Don’t get me wrong, I think children are a great blessing—but I also think they will take all the time you give them and still ask for more. Yet, they can still thrive on maybe 90 percent of the energy you give them, allowing you to carve out some time and energy to replenish your own needs and to feed your marriage. We must better manage our time and energy so there is something left for the person we married. This is something I have to regularly remind myself to do.

Todd Sellick wrote a great post at the blog Simple Marriage recently about giving 1 percent  of your week to your spouse. Just 1 percent! (That’s about an hour and a half of together time.) Yet that one percent can make a huge difference. During that 1 percent, you are not using your  smart phone or computer. You are not watching television. You are not talking about work or the kids. You are focused on each other—having a cup of tea, taking a walk or cuddling on the couch. Read about true connectivity. That connection time will help your relationship flourish and will help fill your own love tank. You may even have more to give those around you.

Start thinking about ways you might provide a bit more attention and love toward your spouse this week. Next post, I’ll share some quick and easy ways to do just that.

How much time do you think you spend truly connecting with your spouse in a week? How much time do you spend on childcare activities? What ideas do you have for regularly feeding your marriage’s love tank?

8 responses to “Who Gets More of Your Attention—Your Children or Your Spouse?

  1. This is so true! As a mother it is really hard to not focus so much attention on our kids when we feel like they could take everything we have to give. I think one thing that is easy to do is talk to your spouse about their day in front of your kids when you see each other when you/he/she gets home from work. It does a few things 1) It shows your kids that you communicate with each other and models it for them 2) It shows them that you care about one another 3) It teaches your children that there are sometimes when they should be quiet so you can speak with another adult uninterrupted. 4) Finally, it sets the stage that your children can talk to you about their days when they get older.
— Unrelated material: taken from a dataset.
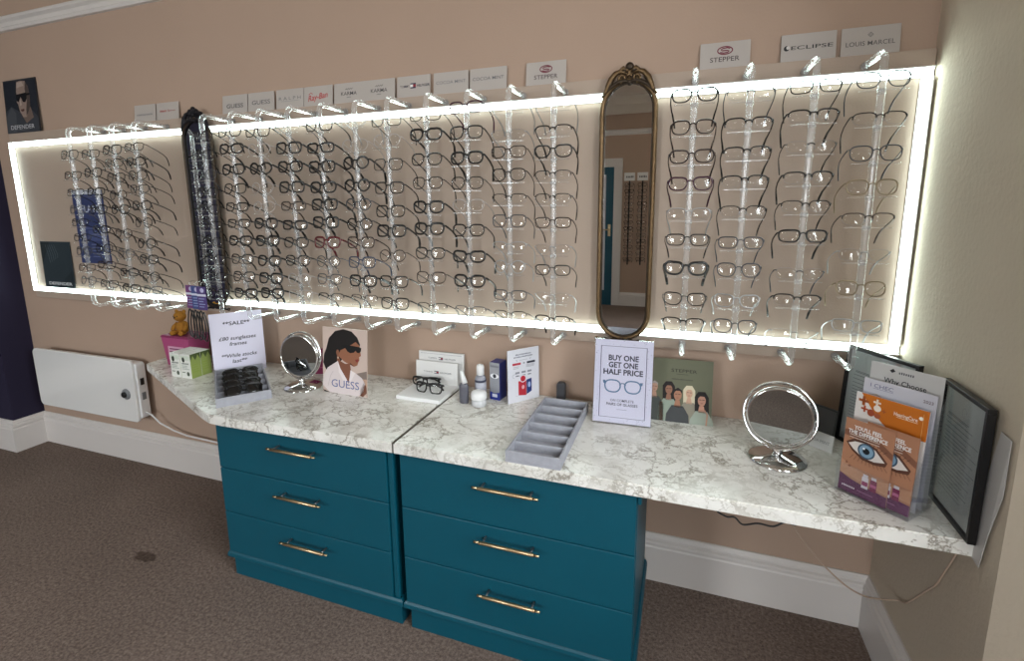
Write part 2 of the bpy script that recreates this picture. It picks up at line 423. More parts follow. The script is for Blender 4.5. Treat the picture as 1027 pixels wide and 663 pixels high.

    • Great points, Julie. My husband makes sure to greet/kiss me first before he gives the kids hugs and kisses. That lets them see the priority we have for one another. And regarding talking about your days together, I’ve seen my son start to model that and say, hey mom/dad, what did you do today? It creates a nice time of connection when he shows interest.

  2. Great post, Lori! One of the best “role model” couples out for me and my wife always reminded us, “your spouse was here first.” So true. It breaks my heart to see couples go through life and kids together, and when the kids are out of the house, they don’t know what to do with each other. Its hard work but my wife and I try to give as much attention to our kids as possible while giving each other the needed affection and attention. One of the best parts about it is when our oldest daughter sees us sitting on the couch together, or giving each other a momentary hug in the kitchen, she quickly comes to us and asks “what you talking about?” or asks for a “family hug”. I think kids love to see their parents interacting with and loving each other. I agree with you, Julie. What a great way to model marriage to our kids than to act it, instead of pretending that it doesn’t exist and giving the kids everything you have to the detriment of your relationship with your spouse. After all, “your spouse was here first.”

    • Thanks for your insights, Filipe. I agree, I think it gives kids comfort to see their parents interacting in such a close way. It also models positive relationship interactions for their future. Peace,

  3. Great post Lori!! I do think when we are raising children, especially young children, it’s easy to lose site of putting effort toward nurturing our spouse. But the more intentional we are about taking care of our marriage, ultimately the more our children feel safe and secure. Unfortunately, some people put so much attention into their children that when those little tykes grow up and move away, the spouses are staring at each other and saying, “Hmmm…I don’t really know you anymore.” Anyway, I wrote a post called “Are You Making Cupcakes Instead of Making Love” that touches upon the dynamic you write about. Thanks for your post! http://intimacyinmarriage.com/2010/03/02/are-you-making-cupcakes-instead-of-making-love/

  4. Lori,

    I read that the largest one year divorce rate was the year following the last child leaving home. Too much time with the kids and not enough with each other makes that more likely.

    And if anyone thinks it’s not as big a deal after the kids leave home, ask any kid who has to work out holidays with parents who won’t be in the same room!


    • Yes, Paul, I’ve read that divorce rates go up at that time, which is sad, because that is when couples can regain their independence and intimacy again. Keep the love alive, so there’s something left when the kids leave. As a child of divorce myself, I can attest to the fact that the hassles never end, the family divisions, the wishing you could be in two places at once–it just doesn’t go away.